INSTRUCTIONS FOR THE TASK: Output exactly the lines from the first one down to the line containing "CHROME, dr, bevel=0.002)", inclusive.

### DATA SECTION ###

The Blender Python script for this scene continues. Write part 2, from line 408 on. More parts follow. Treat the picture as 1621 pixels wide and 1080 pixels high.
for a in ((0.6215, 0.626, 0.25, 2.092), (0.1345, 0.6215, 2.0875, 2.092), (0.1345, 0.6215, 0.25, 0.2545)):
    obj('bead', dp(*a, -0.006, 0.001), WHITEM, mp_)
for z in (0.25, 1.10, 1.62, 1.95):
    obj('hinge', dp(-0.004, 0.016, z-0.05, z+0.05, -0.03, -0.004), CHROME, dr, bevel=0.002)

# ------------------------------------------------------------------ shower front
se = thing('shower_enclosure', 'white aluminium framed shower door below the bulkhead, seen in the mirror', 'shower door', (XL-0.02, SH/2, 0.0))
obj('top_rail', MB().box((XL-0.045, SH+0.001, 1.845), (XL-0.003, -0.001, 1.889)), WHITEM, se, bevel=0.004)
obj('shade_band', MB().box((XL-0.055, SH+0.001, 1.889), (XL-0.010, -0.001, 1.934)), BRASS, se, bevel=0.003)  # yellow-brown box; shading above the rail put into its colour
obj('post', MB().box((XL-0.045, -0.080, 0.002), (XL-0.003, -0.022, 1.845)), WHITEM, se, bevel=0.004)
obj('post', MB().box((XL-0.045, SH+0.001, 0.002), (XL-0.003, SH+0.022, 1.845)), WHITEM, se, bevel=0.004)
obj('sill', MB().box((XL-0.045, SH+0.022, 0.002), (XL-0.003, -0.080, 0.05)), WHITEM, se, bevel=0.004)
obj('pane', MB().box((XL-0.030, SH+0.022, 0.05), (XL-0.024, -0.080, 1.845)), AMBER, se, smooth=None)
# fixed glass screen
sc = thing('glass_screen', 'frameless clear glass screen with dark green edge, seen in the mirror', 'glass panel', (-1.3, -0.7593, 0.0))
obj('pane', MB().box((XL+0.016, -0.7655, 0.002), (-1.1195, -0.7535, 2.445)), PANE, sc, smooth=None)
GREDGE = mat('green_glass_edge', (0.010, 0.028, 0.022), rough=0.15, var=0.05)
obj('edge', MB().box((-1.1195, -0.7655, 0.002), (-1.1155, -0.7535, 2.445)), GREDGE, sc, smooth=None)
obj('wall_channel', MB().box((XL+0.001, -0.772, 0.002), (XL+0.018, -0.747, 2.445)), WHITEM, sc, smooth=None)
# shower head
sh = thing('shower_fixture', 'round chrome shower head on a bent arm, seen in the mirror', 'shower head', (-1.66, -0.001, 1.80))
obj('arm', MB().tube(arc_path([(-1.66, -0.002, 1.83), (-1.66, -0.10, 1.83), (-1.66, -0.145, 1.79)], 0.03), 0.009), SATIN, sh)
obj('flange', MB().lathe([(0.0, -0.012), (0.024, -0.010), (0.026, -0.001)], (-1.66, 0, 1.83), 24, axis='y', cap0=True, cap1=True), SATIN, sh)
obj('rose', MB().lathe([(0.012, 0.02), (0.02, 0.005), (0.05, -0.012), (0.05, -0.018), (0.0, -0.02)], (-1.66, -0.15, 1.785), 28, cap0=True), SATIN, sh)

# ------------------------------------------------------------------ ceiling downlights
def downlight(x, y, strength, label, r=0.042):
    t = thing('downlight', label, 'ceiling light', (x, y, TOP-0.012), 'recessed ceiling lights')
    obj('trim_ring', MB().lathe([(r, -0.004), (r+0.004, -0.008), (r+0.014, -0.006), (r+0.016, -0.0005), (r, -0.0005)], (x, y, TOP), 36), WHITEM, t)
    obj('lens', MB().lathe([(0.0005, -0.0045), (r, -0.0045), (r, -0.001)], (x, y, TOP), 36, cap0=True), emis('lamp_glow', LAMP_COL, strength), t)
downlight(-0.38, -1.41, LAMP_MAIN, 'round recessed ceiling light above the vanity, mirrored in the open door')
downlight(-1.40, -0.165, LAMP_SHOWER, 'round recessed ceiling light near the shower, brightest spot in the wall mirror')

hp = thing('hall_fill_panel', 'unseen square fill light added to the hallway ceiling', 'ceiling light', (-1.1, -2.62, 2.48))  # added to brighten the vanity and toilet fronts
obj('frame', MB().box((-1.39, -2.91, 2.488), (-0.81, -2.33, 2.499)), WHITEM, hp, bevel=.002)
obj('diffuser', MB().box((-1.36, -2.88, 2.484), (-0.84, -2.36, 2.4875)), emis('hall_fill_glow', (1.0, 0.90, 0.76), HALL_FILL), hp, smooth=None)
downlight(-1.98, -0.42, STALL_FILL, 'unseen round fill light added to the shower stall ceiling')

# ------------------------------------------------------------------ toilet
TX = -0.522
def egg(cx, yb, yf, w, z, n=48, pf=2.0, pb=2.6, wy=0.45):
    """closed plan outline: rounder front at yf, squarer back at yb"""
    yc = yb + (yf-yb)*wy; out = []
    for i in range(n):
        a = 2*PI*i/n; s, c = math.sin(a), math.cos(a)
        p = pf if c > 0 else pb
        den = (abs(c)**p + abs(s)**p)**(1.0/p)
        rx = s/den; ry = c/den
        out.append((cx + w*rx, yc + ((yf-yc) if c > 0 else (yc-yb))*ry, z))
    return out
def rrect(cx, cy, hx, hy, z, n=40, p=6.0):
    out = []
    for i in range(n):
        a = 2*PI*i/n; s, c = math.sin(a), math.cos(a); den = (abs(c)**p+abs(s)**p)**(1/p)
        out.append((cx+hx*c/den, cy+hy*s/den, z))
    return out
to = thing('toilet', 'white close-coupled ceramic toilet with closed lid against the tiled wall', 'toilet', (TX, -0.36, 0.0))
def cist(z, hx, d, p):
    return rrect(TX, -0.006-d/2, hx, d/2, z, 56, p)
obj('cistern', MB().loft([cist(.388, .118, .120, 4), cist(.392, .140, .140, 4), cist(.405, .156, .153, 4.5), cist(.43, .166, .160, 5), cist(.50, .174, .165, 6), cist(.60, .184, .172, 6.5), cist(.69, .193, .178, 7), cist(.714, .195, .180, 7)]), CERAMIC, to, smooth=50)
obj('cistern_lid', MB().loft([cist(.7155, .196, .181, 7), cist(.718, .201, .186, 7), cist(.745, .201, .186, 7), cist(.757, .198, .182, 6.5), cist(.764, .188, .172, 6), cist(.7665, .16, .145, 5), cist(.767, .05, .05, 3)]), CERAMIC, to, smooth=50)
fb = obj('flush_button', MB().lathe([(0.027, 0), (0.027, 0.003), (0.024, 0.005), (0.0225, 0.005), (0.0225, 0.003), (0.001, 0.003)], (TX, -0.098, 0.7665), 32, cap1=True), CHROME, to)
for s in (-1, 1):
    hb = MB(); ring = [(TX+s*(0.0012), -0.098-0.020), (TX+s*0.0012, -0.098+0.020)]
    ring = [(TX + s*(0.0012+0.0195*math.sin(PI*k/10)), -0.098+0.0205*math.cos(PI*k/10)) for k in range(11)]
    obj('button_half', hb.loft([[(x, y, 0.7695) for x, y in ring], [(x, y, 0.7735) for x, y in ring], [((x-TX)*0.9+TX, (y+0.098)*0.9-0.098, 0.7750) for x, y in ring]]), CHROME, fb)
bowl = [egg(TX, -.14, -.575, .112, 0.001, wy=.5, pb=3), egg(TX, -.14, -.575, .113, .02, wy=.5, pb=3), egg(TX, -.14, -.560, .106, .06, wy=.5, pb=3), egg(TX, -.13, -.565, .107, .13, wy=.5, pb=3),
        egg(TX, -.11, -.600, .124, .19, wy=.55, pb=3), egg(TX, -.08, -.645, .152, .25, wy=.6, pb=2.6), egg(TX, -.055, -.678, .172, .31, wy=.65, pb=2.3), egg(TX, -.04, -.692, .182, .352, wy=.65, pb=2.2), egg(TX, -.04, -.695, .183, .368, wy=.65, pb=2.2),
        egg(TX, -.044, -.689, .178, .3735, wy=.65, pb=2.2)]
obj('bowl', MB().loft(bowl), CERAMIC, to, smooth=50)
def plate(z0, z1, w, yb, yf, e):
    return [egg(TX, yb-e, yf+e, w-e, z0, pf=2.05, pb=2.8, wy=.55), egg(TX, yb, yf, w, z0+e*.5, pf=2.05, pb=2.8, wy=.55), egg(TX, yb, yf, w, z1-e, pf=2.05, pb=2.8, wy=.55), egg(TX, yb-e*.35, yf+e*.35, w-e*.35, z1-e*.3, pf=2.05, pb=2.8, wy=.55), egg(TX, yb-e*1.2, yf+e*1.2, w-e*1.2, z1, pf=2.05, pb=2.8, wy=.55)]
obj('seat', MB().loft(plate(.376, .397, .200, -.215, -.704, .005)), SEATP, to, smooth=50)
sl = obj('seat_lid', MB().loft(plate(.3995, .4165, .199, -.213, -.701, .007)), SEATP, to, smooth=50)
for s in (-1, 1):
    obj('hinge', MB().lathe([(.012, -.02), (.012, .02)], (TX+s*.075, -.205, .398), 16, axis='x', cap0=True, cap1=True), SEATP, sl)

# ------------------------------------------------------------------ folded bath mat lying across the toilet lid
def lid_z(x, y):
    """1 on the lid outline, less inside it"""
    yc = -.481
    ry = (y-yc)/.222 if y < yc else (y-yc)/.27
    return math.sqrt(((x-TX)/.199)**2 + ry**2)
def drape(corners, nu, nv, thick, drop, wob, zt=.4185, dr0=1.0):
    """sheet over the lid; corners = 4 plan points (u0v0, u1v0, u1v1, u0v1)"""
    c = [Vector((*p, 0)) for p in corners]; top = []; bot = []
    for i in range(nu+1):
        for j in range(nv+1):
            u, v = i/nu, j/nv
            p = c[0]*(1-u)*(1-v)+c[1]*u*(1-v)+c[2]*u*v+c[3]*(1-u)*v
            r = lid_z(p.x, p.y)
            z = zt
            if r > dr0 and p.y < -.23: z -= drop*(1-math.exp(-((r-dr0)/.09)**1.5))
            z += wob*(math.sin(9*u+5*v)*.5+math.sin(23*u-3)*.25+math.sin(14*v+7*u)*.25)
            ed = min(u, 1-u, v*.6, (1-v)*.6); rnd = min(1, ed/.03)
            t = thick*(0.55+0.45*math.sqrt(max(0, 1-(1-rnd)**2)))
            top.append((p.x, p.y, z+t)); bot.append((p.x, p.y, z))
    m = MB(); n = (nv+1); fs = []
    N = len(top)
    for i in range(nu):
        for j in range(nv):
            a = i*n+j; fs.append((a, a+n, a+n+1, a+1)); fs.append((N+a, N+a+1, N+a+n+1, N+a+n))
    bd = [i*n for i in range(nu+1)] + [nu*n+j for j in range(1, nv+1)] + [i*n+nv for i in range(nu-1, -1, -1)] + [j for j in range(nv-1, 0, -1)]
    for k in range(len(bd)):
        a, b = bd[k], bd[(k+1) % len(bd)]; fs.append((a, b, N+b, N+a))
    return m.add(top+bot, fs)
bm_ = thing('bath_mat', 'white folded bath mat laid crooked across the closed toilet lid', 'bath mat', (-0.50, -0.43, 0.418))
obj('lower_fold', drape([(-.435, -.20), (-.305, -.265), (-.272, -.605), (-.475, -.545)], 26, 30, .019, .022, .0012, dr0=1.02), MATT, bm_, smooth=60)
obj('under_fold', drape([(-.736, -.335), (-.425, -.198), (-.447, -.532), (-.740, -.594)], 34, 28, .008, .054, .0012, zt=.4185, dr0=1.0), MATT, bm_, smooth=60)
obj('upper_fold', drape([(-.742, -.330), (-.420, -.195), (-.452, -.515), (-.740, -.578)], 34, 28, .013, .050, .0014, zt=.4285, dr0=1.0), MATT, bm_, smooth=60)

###

EXERCISE ANSWER:
The Blender Python script for this scene continues. Write part 2, from line 408 on. More parts follow. Treat the picture as 1621 pixels wide and 1080 pixels high.
for a in ((0.6215, 0.626, 0.25, 2.092), (0.1345, 0.6215, 2.0875, 2.092), (0.1345, 0.6215, 0.25, 0.2545)):
    obj('bead', dp(*a, -0.006, 0.001), WHITEM, mp_)
for z in (0.25, 1.10, 1.62, 1.95):
    obj('hinge', dp(-0.004, 0.016, z-0.05, z+0.05, -0.03, -0.004), CHROME, dr, bevel=0.002)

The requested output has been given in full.